*Work to do*.
Give back an exact copy of the lines from the start of the material through the line bearing "from mathutils.geometry import". Include both ends and nothing else.

*Dataset content*.
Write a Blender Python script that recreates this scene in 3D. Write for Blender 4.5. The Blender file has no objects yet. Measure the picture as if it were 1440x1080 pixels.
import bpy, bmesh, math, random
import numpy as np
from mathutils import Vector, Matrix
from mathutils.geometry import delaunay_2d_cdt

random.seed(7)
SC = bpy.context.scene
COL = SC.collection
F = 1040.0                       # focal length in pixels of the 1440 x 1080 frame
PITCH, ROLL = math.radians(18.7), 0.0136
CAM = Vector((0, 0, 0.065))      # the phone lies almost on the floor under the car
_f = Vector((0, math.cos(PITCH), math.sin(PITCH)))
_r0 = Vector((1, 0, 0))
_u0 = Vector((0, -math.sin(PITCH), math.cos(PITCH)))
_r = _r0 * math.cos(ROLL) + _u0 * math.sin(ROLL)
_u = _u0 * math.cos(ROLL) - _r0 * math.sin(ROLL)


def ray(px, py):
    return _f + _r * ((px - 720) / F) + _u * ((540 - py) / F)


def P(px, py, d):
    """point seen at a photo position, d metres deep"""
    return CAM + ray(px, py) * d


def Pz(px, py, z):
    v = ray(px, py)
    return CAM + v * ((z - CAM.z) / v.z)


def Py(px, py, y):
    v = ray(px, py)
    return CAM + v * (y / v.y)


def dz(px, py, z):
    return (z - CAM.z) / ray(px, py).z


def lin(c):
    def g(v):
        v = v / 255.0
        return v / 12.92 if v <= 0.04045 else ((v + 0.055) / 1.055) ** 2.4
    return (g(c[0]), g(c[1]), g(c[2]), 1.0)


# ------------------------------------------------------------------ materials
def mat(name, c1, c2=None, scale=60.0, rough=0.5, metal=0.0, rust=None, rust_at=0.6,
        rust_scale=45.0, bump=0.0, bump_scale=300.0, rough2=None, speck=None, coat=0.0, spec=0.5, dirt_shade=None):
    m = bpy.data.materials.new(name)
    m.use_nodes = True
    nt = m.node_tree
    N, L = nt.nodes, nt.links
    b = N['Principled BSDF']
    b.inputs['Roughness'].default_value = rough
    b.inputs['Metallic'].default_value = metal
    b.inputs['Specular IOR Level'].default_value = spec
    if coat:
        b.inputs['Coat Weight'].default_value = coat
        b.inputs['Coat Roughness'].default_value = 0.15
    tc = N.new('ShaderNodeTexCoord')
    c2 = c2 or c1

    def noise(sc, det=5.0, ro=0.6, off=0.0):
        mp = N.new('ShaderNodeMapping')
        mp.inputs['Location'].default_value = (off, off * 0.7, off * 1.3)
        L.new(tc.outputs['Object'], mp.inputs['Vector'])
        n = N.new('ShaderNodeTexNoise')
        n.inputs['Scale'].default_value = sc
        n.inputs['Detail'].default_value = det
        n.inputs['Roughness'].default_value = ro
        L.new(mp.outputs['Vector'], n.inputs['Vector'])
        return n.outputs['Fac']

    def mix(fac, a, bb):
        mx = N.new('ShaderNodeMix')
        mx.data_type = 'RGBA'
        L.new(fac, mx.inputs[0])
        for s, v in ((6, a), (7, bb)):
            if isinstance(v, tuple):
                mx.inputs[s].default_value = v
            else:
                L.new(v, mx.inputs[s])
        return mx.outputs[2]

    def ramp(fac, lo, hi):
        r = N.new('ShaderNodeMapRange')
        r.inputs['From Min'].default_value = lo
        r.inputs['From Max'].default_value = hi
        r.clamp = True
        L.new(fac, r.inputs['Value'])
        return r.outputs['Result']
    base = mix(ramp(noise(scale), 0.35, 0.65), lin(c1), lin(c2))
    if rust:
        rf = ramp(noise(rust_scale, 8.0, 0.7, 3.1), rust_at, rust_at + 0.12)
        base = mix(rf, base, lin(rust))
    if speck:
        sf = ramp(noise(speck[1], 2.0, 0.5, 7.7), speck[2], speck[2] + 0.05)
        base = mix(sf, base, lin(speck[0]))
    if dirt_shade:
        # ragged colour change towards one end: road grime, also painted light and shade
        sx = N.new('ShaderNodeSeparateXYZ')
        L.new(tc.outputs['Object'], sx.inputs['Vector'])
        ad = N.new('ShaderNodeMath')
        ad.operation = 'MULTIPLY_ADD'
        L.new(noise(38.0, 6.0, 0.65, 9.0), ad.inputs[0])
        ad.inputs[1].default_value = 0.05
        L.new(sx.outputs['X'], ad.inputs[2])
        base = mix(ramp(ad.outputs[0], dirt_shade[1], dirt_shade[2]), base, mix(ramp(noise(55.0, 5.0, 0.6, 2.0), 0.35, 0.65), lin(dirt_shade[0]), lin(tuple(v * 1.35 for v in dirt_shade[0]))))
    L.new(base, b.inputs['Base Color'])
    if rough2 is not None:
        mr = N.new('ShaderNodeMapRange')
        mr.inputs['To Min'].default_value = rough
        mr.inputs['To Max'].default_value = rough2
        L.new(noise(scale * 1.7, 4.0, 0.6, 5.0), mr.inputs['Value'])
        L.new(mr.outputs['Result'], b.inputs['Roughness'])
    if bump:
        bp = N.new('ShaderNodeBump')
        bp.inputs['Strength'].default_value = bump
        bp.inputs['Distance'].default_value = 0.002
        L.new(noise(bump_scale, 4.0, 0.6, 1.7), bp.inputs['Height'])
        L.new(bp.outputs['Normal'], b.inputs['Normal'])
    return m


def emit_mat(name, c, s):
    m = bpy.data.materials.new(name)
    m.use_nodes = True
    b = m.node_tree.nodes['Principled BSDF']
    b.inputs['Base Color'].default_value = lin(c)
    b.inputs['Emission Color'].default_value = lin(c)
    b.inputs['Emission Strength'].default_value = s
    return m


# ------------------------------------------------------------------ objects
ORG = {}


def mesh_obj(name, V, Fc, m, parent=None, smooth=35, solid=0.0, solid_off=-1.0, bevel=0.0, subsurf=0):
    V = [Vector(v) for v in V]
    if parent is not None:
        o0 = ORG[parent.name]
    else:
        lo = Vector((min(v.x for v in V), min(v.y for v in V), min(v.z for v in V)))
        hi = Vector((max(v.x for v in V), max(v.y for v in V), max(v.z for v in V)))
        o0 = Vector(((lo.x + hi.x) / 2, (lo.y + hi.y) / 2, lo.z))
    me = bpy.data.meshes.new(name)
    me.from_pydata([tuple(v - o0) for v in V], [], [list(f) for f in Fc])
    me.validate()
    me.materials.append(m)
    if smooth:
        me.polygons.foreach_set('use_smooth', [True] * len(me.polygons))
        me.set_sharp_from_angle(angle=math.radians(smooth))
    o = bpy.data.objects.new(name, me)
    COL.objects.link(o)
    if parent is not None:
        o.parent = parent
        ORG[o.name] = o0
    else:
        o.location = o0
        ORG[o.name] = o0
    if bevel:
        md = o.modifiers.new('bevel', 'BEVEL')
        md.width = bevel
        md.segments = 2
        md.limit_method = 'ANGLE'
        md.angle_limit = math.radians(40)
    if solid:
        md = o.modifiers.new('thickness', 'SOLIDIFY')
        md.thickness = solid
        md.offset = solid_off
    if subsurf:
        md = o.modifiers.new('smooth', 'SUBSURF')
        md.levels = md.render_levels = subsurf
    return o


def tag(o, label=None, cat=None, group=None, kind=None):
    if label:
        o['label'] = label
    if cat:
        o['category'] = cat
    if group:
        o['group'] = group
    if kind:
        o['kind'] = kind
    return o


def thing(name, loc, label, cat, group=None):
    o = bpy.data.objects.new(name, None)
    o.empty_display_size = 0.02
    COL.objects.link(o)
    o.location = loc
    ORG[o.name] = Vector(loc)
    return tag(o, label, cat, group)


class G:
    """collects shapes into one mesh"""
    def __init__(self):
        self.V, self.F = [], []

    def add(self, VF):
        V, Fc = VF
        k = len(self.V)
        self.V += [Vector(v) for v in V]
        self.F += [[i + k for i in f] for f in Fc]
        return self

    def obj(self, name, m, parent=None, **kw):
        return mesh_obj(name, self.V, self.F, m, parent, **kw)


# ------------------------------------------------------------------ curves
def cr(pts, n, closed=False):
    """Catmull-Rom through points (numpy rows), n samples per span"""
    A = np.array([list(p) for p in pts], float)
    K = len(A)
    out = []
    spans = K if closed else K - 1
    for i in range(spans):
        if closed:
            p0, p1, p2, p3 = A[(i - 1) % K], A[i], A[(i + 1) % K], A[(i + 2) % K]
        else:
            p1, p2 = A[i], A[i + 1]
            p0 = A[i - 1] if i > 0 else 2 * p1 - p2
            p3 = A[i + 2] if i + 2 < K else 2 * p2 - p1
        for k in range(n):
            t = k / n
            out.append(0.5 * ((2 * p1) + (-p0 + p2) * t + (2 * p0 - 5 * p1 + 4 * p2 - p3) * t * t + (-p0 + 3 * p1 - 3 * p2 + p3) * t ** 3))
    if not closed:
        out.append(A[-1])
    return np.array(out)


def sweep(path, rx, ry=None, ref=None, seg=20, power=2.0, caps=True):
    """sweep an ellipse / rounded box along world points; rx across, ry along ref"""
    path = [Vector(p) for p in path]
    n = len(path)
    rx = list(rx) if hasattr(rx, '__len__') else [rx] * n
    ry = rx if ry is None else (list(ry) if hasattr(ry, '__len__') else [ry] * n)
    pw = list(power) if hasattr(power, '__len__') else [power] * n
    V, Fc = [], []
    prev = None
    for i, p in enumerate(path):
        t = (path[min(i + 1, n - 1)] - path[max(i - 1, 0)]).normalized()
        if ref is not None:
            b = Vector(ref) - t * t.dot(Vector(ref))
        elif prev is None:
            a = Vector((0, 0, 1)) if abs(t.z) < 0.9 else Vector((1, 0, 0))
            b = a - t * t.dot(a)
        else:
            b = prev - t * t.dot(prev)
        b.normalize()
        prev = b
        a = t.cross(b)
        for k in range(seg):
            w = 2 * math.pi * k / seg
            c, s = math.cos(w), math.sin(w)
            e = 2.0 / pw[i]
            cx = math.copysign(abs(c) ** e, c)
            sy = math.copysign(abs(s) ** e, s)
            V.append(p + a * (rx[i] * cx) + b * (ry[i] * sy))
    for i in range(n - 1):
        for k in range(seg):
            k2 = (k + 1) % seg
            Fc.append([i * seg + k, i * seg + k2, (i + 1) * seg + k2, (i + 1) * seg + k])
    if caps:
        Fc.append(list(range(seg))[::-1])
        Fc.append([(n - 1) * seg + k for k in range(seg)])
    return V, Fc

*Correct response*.
Write a Blender Python script that recreates this scene in 3D. Write for Blender 4.5. The Blender file has no objects yet. Measure the picture as if it were 1440x1080 pixels.
import bpy, bmesh, math, random
import numpy as np
from mathutils import Vector, Matrix
from mathutils.geometry import delaunay_2d_cdt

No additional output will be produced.